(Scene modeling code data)

──────

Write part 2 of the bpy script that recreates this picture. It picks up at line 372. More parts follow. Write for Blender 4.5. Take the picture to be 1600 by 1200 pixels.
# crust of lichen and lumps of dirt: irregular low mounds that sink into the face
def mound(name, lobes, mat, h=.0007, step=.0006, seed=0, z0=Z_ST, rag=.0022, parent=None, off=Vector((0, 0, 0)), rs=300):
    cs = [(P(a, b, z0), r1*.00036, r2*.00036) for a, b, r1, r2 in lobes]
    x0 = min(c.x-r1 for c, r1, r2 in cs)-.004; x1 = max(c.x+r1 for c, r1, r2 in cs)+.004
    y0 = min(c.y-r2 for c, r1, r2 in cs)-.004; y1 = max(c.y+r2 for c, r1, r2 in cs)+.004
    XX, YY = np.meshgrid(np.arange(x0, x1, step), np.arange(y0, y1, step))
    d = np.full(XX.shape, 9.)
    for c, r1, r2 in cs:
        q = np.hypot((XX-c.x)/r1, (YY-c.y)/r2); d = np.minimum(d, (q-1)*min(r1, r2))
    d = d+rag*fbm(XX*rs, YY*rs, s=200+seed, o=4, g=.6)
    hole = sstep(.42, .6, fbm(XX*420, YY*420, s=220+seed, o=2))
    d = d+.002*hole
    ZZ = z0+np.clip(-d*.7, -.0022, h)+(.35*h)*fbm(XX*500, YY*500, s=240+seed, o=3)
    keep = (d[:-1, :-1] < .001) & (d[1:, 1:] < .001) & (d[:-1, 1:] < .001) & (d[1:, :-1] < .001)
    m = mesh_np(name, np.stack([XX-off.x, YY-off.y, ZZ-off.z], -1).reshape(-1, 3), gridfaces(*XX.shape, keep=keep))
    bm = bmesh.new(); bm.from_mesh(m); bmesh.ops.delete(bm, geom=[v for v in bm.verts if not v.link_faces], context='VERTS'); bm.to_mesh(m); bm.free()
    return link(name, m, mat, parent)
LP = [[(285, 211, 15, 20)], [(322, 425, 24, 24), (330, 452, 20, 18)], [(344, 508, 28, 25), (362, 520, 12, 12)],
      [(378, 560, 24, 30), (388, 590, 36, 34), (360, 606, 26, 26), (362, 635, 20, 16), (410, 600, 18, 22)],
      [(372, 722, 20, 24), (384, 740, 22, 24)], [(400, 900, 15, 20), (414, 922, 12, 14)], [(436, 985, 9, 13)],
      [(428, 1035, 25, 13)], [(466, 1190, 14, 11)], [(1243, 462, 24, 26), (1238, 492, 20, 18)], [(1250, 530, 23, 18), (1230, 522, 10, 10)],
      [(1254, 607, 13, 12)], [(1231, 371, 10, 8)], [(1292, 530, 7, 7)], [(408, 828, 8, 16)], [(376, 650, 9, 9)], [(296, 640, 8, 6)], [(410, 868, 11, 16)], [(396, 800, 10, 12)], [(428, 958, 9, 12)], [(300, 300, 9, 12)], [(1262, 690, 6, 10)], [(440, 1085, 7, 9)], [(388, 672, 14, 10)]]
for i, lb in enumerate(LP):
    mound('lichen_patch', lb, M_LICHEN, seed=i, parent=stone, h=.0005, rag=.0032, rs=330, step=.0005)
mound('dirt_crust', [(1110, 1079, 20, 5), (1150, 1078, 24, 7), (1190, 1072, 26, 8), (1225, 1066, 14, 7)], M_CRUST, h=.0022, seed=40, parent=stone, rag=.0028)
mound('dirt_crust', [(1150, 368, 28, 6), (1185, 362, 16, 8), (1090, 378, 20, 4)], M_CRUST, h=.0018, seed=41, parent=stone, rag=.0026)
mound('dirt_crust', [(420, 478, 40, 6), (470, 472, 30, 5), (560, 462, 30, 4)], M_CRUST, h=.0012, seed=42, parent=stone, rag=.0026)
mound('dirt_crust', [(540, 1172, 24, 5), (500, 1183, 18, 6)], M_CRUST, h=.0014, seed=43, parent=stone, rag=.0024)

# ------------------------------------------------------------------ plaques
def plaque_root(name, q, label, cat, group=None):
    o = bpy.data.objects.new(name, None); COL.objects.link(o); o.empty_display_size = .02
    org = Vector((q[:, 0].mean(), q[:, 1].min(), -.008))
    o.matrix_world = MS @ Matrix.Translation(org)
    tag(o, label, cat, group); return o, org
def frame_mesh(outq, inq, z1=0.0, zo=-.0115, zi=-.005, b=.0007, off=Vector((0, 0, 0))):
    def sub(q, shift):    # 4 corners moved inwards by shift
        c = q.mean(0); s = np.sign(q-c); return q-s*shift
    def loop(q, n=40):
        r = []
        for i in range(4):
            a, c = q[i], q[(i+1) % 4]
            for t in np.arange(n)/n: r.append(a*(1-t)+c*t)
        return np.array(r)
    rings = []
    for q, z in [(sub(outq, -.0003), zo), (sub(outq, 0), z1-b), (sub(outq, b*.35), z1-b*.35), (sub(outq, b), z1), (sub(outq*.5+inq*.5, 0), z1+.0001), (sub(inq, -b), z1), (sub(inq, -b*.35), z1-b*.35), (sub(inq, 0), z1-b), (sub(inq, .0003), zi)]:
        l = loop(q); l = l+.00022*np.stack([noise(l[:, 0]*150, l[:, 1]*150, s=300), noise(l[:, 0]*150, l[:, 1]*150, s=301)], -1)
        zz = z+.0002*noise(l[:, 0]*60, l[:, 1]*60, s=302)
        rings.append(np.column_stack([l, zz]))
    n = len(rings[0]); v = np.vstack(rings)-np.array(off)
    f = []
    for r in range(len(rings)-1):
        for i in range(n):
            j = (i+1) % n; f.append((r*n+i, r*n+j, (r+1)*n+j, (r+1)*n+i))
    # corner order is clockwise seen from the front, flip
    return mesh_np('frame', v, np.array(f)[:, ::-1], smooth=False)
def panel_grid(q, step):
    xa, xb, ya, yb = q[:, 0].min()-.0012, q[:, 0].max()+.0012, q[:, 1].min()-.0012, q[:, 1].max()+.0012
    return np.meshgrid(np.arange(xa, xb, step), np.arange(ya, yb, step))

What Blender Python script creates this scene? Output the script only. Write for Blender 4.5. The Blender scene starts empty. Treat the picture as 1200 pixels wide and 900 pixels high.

──────

▶ [EXERCISE OBJECTIVE]:
Only the number is wanted: how many lines of these entries contain the string "that"?

▶ [RESPONSE TO THIS TASK]:
2